The virtual inertia loop emulates the inertial response of a synchronous generator, which instantaneously balances the electrical active power generated and demanded, extracting the difference to the mechanical power from the rotor kinetic energy, causing a rotor acceleration or deceleration. In the case of virtual inertia, the ROCOF is measured in first place and then the corresponding power response is calculated. To calculate this power, a derivative constant must be tuned according to the renewable penetration level to contribute to the power imbalance accordingly. However, system operators usually ask for an adjustable derivative constant among a certain range of values [
6] to make the unit adaptable to this penetration level. Synthetic inertia controller parameters are adjusted as follows:
where:
where
is the droop constant of the droop control loop, referred to the renewable power base,
;
is the system equivalent droop constant, referred to the system power base,
;
is the conventional generation droop constant, referred to its power base,
;
is the gain of the virtual inertia loop, in s;
is the inertia constant of the conventional generation, referred to conventional generation base, in s; and
is the renewable penetration.
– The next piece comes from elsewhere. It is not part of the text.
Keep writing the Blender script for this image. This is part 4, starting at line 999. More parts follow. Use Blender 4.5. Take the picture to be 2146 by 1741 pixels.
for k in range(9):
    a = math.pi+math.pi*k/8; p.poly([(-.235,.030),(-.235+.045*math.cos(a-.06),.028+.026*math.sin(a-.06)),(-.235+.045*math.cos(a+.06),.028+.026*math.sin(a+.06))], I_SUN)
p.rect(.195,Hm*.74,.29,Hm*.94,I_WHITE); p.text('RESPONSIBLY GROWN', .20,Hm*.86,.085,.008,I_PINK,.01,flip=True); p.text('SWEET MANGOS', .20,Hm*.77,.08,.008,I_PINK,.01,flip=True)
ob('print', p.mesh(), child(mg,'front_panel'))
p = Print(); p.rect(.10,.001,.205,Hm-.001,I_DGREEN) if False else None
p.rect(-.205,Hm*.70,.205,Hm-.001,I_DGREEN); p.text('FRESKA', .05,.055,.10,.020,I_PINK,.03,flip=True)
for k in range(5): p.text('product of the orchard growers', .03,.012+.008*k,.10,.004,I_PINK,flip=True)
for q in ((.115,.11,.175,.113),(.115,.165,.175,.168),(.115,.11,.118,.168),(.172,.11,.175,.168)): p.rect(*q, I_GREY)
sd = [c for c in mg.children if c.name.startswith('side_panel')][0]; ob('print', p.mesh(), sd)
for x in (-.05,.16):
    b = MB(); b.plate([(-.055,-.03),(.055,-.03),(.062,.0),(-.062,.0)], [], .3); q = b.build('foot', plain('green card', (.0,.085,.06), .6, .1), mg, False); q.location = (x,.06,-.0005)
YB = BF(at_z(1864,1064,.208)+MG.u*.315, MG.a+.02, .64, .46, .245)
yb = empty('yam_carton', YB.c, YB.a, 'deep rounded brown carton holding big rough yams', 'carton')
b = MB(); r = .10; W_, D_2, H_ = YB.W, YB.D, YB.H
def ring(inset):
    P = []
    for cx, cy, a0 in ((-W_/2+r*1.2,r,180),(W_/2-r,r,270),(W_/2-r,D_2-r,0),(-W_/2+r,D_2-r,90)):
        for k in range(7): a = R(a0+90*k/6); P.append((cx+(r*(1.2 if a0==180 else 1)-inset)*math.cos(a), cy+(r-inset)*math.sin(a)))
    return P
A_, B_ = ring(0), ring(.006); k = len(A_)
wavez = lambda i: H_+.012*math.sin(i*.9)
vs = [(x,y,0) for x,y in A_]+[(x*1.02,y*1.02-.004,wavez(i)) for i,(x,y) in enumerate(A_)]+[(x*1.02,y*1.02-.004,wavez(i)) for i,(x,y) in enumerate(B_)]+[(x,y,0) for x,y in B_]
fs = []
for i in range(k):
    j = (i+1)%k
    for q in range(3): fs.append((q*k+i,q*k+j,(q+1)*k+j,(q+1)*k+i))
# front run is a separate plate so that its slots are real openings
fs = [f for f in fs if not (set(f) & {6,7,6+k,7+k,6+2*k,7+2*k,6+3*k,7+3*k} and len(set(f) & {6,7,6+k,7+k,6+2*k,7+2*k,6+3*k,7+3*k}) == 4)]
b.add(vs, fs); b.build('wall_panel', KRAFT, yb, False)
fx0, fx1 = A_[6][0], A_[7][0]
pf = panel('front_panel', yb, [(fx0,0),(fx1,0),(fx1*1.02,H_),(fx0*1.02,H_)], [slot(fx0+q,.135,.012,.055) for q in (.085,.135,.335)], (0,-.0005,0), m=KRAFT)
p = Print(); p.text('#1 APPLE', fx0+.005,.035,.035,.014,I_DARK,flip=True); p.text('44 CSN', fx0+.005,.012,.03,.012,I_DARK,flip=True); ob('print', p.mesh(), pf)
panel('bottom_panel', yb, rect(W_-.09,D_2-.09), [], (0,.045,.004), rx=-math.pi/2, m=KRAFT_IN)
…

This parametrization allows the renewables to contribute in the same way as the conventional generation they are displacing.
Nevertheless, this contribution is affected by the inherent delays in the time response of the renewable generation. These delays mainly affect the virtual inertia response, which has the leading role in the most critical period, the first instants after the power imbalance. For this reason, even though renewable generation embodies this control, physical inertia of the system will be unavoidably reduced with its penetration, which means a larger initial ROCOF after an event.
6. Stability Analysis
A small signal stability analysis has been performed to assess the stability of the system when adding the virtual inertia and droop control loops. For this analysis, the linear models of the system components have been obtained and validated through a step response comparison with the dynamic simulation. The elements of the system have been modelled according to the equations presented in this paper for control loops and the electrical and mechanical system. The whole system has been linearized through a numerical linearization method using a block-by-block linearization. This block-by-block approach individually linearizes this block in the model and combines the results to produce the linearization of the system. The linearized model includes the synchronous generator, the DFIG, and the control system including the PLL block and ROCOF calculation. The state space model of the linearized system presents the following form:
where
is the state matrix,
u and
y are the input and output variables, respectively; and
x is the state variable vector, as follows:
Right and left eigenvectors of the state matrix
are also calculated. From the right and left eigenvectors, participation factors can be easily calculated to find the relationships between eigenvalues and state variables. The right and left eigenvectors (
and
respectively) corresponding to the eigenvalue
of the state matrix
are defined as:
Then, the participation factor of the
j-th variable in the
i-th mode is defined as:
Then, the participation factors are normalized by dividing by the sum of the participation factors affecting a certain mode.
Table 4 presents the modes of the system with both virtual inertia and droop control with a 20 % of penetration level. While
Table 5 presents the corresponding participation factors. All the modes are stable. Modes 7 and 8 are the ones with lowest damping ratio. Those modes are related to the interaction of the stator flux.
Figure 10 shows most relevant system eigenvalues for different control configurations with a 20% penetration level. Attending to eigenvalues 7, 8, 12, and 13, it can be observed that the virtual inertia loop brings them closer to the positive half plane, i.e., it makes the system more unstable. On the other hand, the droop control provides damping, making the system more stable, as it will be seen later. This is more noticeable with eigenvalues 12 and 13, where the grid frequency state variable has a high participation factor, as depicted in
Table 5.
Figure 11 shows the most relevant system eigenvalues for the system with both synthetic inertia loops for different penetration levels. The figure clearly shows that the stability worsens as the penetration level increases, the eigenvalues 7 and 8 being the most concerning, where the DGIF stator flux components have a high participation factor. This means that the increasing penetration affects the stability of the DFIGs. The eigenvalues 12 and 13 are those numbered according to the corresponding penetration level from 1 (
= 10%) to 9 (
= 90%).
8. Conclusions
In this paper, synthetic inertia response and stability of DFIG-based wind farms have been discussed. Performance has been found to be adequate even for high RES penetration scenarios up to around 80%. The impact of both virtual inertia and fast droop control loops has been studied separately. Droop control, being much faster than primary regulation in synchronous generation, has been found to be very effective on its own in terms of increasing frequency nadir during frequency events, yielding results comparable to those of full synthetic inertia, and much better than virtual inertia. However, droop control does not reduce initial ROCOF just after the event and does not have a significant impact in ROCOF for a relatively long time, longer than the usual measurement window in protection devices (around 500 ms), which may be triggered. Moreover, as RES penetration increases, initial ROCOF increases very fast, in a non-linear way, as the system synchronous generation inertia decreases. This means that droop control will not be performant enough on its own unless ROCOF requirements are significantly relaxed and RES penetration level is kept low enough. Virtual inertia shows a high initial ROCOF similar to that of droop control, but it is capable of quickly reducing it if the measurement window is short enough, so that it is unlikely that it will cause tripping of ROCOF relays. Virtual inertia therefore crucially improves system response to frequency events as RES penetration reaches significant levels. However, the stability analysis clearly shows that while droop control has a damping effect in system response, virtual inertia decreases system stability and the system may become unstable as VI becomes significant. As RES penetration increases, these trade-offs should be considered to determine the optimal contributions of fast droop control and VI to frequency containment. Moreover, the availability of inertia in wind power systems is limited by the rotor kinetic energy and, therefore, careful tuning of VI control is needed to avoid reaching unstable operation.